For instance, says MacMillan, “a fundamental flaw when you’re working not just in Africa but in any economy that’s evolving and developing, is that the kinds of things you take for granted as being available—like reliable transportation or honest government officials or a whole bunch of other things with respect to governance and infrastructure—they’re just not there.

“For example, it’s very hard to raise chickens it you haven’t got little chicks,” he continues, bringing up the case study of an innovative Zambia-based chicken-feed plant the book examines in fine detail. “So you can’t go out there and start a feed plant without thinking about whether the chicks are going to be delivered reliably. And is the feed going to be delivered reliably? Is the feed that you ordered going to be the feed that you get? There’s a whole host of things that ingenuous people just don’t want to think about—that is, insufficient attention to appropriate detail.”

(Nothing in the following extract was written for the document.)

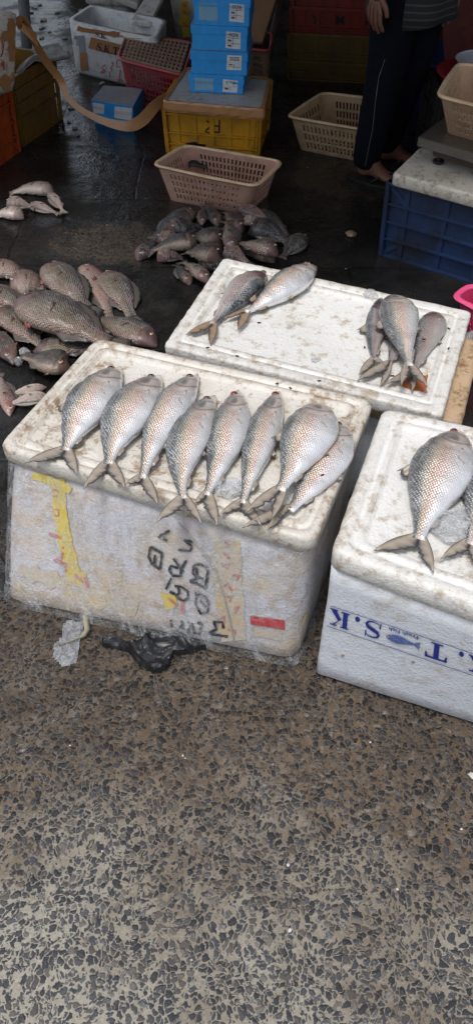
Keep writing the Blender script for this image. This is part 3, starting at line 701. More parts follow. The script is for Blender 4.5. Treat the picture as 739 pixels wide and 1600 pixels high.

The Playbook combines field research with a series of checklists that social entrepreneurs can use to “pressure-test” their ideas and business plans. In a way, much of the book’s value lies in lessons gleaned from projects that never got off the ground.

One instance of due diligence done right in the social-entrepreneurship realm concerns a proposed fish-farming project in Malawi, which would have created a centralized distribution system to increase the number and profitability of small producers.

“We were there with the entrepreneur who proposed this,” Thompson recalls, “And one of the producers was sitting there and looking at this project—there was a blueprint for the plan for what it would look like on the ground—and he just said, ‘No.’ … He said, ‘That’s concrete, and it’s in the ground. If I’m successful, the chief is going to come and take it—so you need to make it mobile, because then I can take it at night and put it somewhere else.’ And that broke the whole economic model.

“Had we not done that due diligence, on the ground, before this entrepreneur had made the investment, we probably would never have got that information,” he says. “But going and asking these questions—about, ‘If it works, if you assume success, what are the likely consequences, positive and negative?’—is critical.”

It may feel a little strange to celebrate the abandonment of a nobly intentioned plan that seemed to make sound business sense. But MacMillan argues that tough love is especially imperative for social entrepreneurs.

“Here’s one of my problems,” the professor says. “You have these well-meaning people: bless them for their noble, good intentions. But they go out and collect resources and go charging off to do something that is vainglorious. It’s glorious, but it’s vainglorious; all those resources could be deployed by somebody else who’s done a more thorough job.”

“This touches on a critical aspect of the book,” Thompson adds. “Most folks who want to do this kind of work have choices. Their idea is not the only idea they’re ever going to have. So our mindset is: learn quickly and learn cheaply whether or not what you have in mind can work. If it can’t, do something else. It’s not that you stop trying to have positive social impact. But don’t just pick one.

“In academia they call it path dependency: you put all these resources into this thing with a preconceived solution, and the more you’ve invested, the harder it is to change direction or evolve what you had in mind,” he adds. “I think that’s one of the fundamental distinctions of our approach versus the traditional ‘how to solve the world’s problems’ approach. We sort of learn our way into a solution—if it exists—rather than invest in a preconceived notion of what the solution will be.”

That mindset extends to the production of the book itself. The first third of the Playbook was published as a beta version in June, and given away for free as an e-book. (Gazette readers may download a copy HERE.) The aim was to “pressure-test” the content of the book itself, by inviting early readers to help to shape an expanded second edition, to be released in November.

“The whole idea is we want to do crowd editing,” MacMillan says. “Get the people out there who are in a position to weigh in, to weigh in—to fix the book before it goes out there and we find that we’ve missed opportunities … We have no particular illusions that we know everything. There’s a lot more people out there who know more than us. Let’s use it.”

“We’re practicing what they preach,” says Steve Kobrin, executive director of Wharton Digital Press. “We thought we’d come out with a free e-book, with a couple of objectives. One is to help with selling the full version when it comes out in November. But two is to get some feedback from the social-entrepreneurship community. To start small, which is what they preach. To limit our expenses, which is what they preach. And we’ve asked people to join an advisory board to provide feedback, and a substantial number have.”

The deadline for that feedback passed in July, to give MacMillan and Thompson sufficient time to implement it ahead of the November publication of their expanded version. They hope the end result will serve to hold more social entrepreneurs to a standard as lofty as their intentions.

“What we’re hoping,” MacMillan says, “is that people will come to these funding agencies and say, ‘Have I got a great idea for you!’ And the funding agencies will say, ‘Before you go any further, here’s your book, go out and do your due diligence, and until you’ve done that we’re not going to give you any money.’

“So that’s where we see the value being: The NGOs who put huge amounts of money into projects that end up on the scrap heap could be diverted into ones that really will work.” —T.P.